1 – H.O.N.C. (Hell of the North Cotswolds)
Sunday was a day on the mountain bike, riding what will probably be the least enjoyable event of the year. The HONC is an annual tradition amongst me and my friends. We’ve ridden it together for years, although rarely do we all get official entry as the places usually go inside an hour of being made available, such is its popularity. If we can’t get entry we turn up to ride anyway, which I know is naughty but I know we aren’t alone, we try entering every year and we always make generous donations for the halfway tea and cake. This year was the first time all three of us had managed to get a place on the 50km cycle ride so with a trio of medals on the table we should have been fully prepared and on good form.
Come ride day, we weren’t. Angus turned up drunk, which is perfectly acceptable as we’ve all done it before, but you know that starting a ride drunk means a hangover isn’t far away. Russ pulled a singlespeed out of his car, that’s a bike with 1 gear, for riding over the Cotswolds, which are hills. I questioned the sanity of his bike choice but he was quick to point out that he now had a solid excuse for getting off and walking every hill we encountered and was close to convincing me he’d played a stroke of genius. I was the only one turning up on a suitable bike, sober and with more than three rides under my belt this year…not that it helped at all. The event is billed as a “reliability ride” not a race, for legal reasons as much as anything, but we all mocked the ridiculous idea of a reliability ride around our home hills for 35 miles. So it was with beautifully ironic karma that my bottom bracket bearings failed somewhere in the first ten miles, which meant I was nursing the bike home from there and waiting for a catastrophic failure that would leave me stranded in the middle of nowhere. So now we were drunk, daft and defective which would normally have added to the enjoyment of riding! (We’ve a strange mentality when we get together on bikes. The more you can take the piss out of someone the better the ride gets).

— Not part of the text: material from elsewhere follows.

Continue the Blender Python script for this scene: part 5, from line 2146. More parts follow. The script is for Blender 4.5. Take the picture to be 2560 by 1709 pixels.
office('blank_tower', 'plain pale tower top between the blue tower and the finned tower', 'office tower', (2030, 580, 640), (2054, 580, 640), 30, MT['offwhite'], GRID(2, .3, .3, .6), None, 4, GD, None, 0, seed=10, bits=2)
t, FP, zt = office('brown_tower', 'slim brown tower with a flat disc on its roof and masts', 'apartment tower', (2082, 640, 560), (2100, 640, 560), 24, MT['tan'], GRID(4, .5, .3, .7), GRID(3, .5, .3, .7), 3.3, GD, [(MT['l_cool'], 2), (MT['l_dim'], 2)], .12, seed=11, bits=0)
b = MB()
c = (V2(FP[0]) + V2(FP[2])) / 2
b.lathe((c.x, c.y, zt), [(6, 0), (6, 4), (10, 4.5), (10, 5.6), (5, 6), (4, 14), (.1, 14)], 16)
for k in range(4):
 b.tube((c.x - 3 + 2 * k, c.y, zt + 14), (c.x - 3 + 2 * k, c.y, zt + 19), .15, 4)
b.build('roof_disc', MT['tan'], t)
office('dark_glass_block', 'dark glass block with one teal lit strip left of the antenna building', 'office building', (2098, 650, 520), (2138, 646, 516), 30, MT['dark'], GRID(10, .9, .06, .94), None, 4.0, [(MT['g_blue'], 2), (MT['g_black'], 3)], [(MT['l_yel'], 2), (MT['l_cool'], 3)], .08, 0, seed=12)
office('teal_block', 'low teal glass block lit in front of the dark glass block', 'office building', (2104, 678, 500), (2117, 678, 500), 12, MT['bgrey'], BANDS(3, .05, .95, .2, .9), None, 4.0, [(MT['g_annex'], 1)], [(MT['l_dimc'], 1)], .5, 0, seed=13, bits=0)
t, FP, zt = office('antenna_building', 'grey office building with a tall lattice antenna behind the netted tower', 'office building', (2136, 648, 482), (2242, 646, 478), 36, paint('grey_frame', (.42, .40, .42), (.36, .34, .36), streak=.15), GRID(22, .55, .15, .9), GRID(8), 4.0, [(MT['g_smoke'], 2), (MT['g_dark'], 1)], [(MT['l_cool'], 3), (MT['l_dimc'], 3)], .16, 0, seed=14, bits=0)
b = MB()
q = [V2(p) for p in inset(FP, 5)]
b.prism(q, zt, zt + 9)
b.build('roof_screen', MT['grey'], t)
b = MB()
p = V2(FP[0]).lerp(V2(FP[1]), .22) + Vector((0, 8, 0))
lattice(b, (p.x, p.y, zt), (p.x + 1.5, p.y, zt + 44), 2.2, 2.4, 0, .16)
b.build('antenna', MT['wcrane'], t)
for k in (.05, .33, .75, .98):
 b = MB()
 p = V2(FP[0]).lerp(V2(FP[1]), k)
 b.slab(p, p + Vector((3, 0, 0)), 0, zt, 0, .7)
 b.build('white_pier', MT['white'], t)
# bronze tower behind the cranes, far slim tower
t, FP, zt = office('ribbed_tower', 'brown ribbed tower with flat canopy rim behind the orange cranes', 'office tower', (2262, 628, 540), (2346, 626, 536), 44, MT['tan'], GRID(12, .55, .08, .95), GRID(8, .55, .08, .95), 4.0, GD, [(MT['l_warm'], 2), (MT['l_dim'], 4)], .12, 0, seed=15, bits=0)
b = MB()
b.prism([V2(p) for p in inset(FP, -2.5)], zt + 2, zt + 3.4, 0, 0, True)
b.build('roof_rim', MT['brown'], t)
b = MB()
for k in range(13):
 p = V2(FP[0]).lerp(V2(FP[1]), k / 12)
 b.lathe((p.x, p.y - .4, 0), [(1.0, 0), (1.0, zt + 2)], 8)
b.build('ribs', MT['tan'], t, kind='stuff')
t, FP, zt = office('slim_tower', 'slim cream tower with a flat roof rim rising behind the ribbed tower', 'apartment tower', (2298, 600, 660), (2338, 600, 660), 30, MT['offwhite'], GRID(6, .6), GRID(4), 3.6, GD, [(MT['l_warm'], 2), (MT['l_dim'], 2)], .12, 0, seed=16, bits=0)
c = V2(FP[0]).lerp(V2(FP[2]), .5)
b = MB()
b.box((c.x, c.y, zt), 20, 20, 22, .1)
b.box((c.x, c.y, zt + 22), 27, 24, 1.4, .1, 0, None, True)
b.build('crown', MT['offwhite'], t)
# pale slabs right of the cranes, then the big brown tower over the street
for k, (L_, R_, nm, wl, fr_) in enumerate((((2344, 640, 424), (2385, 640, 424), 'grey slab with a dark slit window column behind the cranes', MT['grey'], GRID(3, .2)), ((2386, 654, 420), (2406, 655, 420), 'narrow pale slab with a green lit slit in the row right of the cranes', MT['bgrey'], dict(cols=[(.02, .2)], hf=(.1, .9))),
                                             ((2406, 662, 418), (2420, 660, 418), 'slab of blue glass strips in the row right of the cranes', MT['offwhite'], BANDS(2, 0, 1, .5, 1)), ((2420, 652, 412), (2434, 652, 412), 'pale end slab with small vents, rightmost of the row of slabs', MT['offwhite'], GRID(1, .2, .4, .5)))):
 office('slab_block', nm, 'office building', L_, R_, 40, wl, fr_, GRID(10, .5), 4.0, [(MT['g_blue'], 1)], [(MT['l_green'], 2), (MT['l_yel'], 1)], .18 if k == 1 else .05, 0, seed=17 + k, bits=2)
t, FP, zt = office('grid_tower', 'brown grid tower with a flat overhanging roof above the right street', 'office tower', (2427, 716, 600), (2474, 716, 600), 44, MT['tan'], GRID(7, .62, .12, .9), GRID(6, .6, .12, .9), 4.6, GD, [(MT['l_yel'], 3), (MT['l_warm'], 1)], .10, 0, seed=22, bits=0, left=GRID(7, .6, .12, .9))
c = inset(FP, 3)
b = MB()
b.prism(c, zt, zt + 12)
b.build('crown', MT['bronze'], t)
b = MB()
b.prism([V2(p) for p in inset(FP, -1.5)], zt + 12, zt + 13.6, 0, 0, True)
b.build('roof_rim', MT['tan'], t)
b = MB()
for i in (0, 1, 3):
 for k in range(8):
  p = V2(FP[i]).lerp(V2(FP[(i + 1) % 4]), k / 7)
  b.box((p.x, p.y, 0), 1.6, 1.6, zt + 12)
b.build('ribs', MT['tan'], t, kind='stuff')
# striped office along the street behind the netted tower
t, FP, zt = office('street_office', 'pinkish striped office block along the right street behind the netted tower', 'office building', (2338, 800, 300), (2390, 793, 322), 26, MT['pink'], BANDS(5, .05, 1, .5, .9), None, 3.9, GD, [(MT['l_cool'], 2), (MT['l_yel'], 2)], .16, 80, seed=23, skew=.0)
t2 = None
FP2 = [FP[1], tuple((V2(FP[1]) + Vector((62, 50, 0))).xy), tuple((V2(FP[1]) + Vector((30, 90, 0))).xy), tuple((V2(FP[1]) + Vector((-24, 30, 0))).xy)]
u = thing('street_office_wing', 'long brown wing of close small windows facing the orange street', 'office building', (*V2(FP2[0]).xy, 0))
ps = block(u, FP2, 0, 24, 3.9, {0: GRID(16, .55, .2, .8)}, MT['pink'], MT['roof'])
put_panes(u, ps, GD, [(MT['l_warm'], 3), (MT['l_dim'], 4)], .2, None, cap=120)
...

However, the HONC this year was utterly dull, the least inspiring course I’ve ridden and so boring we discussed bailing out and finding our own route several times. The cross-country ride was at least 70% road and when we finally did get on to the trails they were the muddiest, slowest, most horrific highways to hell you can imagine. Valiant efforts were made to ride most of them, but all our ready made excuses were unnecessary as every rider was forced to wade ankle deep pushing a heavy bike coated in thick mud for mile after mile anyway. Coming away from a mountain bike event grateful that is was mostly road based is not a good thing. I appreciate the organisers can’t control weather, but with 1500+ bikes the choice of route would have been bad even in the dry and there were many better options available.
Still, we did it (90 minutes slower than last year), we each got a medal, my bike didn’t explode, Angus didn’t throw up and Russ didn’t pass out with exhaustion although he did get lots of cramp resulting in dubious trailside stretching sessions, but I guess you’d call the day a success. We all agreed we probably wouldn’t ever do it again, we agree that every year, so I’ll see you at the start line in 2014.
- All that effort for this…I love it!
- Angus was fascinated by Russell’s stretching. At least I think it was the stretching…
- Hungover, with a bakewell, despite hating cherries.
- Russ should be sponsored by GInsters!
- This was as clean as the bikes looked all day
2 – Boston Marathon
There are many writers far better than me who will cover this subject, but being a part of the running community I couldn’t let it go without mention. Trying to craft some words to encapsulate the emotions involved in such events is futile. Already we’ve read professional reporter’s news of the explosions, the aftermath and the tales of courage as runners and supporters ran towards the scene to assist the injured. We’re starting to get eyewitness accounts that will paint a far more vivid picture than me, journalists, novelists or inevitably script writers will manage. What happens next will play out on the world stage, the search for justice and meaning to the violence, the recovery of those who lost limbs and the history of those who lost life will be laid bare for us all to read. Anything I try and add to the canon of words would be trite by comparison.
Suffice to say that thoughts are with all those affected. I had a little run this morning, that’s my thinking place or my source of relaxation depending on what I’m trying to achieve. Today I achieved neither. Selfishly I wasn’t thinking about the people of Boston whilst I ran, I couldn’t stop thinking about going for a run then two hours later having my legs blown off and never running again. This morning’s run bought me no comfort, I’ll try again tomorrow.
In the meantime I’m so proud of the response of the running community, and how it will continue to support the people of Boston and each other in the future. There is a lot of talk about Virgin London Marathon, about minutes of silence at the start, hands on hearts at the finish or countless other gestures of solidarity. My hope for Sunday is that the crowd this year will be the biggest, loudest and most supportive London has ever seen. I’ll be amongst them and although it will be impossible to keep thoughts of Boston from our minds I won’t let it shape my day or lessen my love of running and runners, every one.